### WHAT THE EXERCISE ASKS
Determine which lines contain the word "bscale", then copy those lines.

### MATERIAL PROVIDED
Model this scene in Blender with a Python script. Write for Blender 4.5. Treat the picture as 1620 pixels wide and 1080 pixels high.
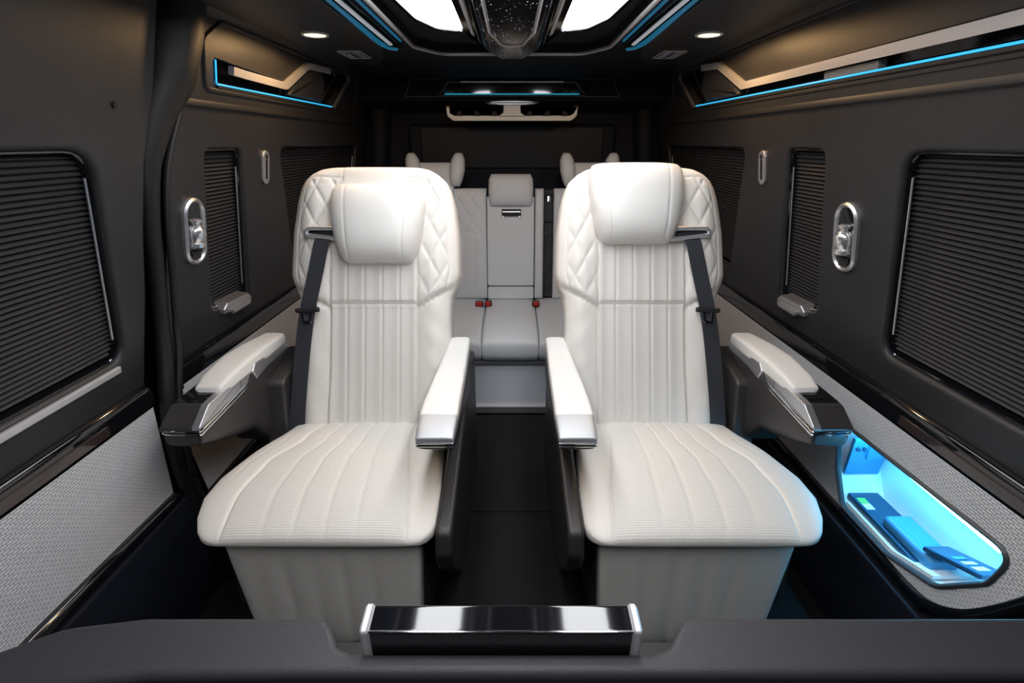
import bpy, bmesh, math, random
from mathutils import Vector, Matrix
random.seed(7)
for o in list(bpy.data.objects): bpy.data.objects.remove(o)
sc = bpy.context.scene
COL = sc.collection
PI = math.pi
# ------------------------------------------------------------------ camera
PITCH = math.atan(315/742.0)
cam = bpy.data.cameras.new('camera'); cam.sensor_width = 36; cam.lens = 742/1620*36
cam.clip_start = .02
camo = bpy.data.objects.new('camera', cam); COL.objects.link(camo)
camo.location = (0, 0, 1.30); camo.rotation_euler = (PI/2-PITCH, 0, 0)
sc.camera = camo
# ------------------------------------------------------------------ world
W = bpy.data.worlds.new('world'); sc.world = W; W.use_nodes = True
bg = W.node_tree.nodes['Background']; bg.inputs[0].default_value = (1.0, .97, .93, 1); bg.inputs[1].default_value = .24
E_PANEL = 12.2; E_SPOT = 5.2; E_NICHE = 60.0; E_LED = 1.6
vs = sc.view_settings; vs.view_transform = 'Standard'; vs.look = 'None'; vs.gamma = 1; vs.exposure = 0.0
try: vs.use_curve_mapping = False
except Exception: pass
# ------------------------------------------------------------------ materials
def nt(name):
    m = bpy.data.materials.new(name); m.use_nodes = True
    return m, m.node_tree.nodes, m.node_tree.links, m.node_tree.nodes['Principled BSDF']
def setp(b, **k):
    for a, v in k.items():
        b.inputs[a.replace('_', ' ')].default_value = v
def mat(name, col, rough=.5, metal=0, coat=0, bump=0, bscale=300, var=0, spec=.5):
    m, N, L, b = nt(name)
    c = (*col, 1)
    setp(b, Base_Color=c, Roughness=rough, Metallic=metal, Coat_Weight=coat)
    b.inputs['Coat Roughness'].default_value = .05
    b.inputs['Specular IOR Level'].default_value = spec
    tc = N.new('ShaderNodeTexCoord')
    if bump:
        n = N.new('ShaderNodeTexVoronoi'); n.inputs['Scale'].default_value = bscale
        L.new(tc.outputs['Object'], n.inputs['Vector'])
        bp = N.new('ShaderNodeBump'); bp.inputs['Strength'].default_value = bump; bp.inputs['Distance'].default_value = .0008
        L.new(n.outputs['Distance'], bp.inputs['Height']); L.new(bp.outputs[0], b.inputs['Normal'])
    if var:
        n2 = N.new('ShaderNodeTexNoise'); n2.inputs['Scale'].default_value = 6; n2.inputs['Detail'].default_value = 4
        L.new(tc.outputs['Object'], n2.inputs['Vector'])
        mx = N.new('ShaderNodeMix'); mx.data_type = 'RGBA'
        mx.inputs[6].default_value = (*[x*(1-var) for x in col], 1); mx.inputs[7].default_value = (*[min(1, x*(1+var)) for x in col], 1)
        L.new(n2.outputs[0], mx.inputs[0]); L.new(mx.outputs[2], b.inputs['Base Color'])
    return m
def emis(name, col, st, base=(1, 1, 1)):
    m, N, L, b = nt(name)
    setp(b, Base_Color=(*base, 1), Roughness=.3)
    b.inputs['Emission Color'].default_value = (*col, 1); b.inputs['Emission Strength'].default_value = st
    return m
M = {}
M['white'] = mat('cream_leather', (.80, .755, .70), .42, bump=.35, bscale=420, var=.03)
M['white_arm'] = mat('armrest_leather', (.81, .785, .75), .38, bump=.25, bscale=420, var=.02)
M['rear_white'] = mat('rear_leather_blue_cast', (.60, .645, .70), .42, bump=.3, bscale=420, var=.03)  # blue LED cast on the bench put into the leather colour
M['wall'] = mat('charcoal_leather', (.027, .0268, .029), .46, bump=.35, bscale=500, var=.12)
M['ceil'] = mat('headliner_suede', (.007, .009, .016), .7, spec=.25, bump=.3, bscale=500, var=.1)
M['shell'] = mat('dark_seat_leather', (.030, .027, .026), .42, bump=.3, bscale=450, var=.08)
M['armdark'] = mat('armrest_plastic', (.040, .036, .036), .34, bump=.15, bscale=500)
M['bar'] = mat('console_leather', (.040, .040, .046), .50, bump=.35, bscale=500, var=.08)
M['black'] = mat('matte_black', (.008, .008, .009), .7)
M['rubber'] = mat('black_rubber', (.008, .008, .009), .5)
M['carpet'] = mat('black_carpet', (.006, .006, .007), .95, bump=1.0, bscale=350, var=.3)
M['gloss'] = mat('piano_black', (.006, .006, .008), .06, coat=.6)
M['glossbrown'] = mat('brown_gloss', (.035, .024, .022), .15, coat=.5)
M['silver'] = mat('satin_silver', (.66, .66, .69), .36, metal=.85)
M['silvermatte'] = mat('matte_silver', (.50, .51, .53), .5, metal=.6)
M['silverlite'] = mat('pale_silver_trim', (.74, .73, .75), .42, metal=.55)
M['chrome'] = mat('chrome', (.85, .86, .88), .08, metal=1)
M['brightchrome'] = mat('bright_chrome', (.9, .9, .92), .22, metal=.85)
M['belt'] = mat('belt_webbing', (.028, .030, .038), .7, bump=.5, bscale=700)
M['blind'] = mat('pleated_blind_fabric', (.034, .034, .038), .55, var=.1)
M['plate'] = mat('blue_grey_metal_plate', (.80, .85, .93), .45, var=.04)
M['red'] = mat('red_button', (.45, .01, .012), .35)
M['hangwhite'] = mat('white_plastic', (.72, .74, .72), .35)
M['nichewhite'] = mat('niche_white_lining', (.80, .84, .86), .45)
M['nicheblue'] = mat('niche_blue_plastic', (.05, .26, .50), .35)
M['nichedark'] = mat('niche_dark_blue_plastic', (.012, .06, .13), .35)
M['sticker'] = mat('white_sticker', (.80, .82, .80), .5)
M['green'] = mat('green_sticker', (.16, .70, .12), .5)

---

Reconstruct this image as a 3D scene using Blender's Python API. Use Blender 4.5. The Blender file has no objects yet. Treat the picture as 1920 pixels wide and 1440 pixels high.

### RESPONSE
def mat(name, col, rough=.5, metal=0, coat=0, bump=0, bscale=300, var=0, spec=.5):
        n = N.new('ShaderNodeTexVoronoi'); n.inputs['Scale'].default_value = bscale
M['white'] = mat('cream_leather', (.80, .755, .70), .42, bump=.35, bscale=420, var=.03)
M['white_arm'] = mat('armrest_leather', (.81, .785, .75), .38, bump=.25, bscale=420, var=.02)
M['rear_white'] = mat('rear_leather_blue_cast', (.60, .645, .70), .42, bump=.3, bscale=420, var=.03)  # blue LED cast on the bench put into the leather colour
M['wall'] = mat('charcoal_leather', (.027, .0268, .029), .46, bump=.35, bscale=500, var=.12)
M['ceil'] = mat('headliner_suede', (.007, .009, .016), .7, spec=.25, bump=.3, bscale=500, var=.1)
M['shell'] = mat('dark_seat_leather', (.030, .027, .026), .42, bump=.3, bscale=450, var=.08)
M['armdark'] = mat('armrest_plastic', (.040, .036, .036), .34, bump=.15, bscale=500)
M['bar'] = mat('console_leather', (.040, .040, .046), .50, bump=.35, bscale=500, var=.08)
M['carpet'] = mat('black_carpet', (.006, .006, .007), .95, bump=1.0, bscale=350, var=.3)
M['belt'] = mat('belt_webbing', (.028, .030, .038), .7, bump=.5, bscale=700)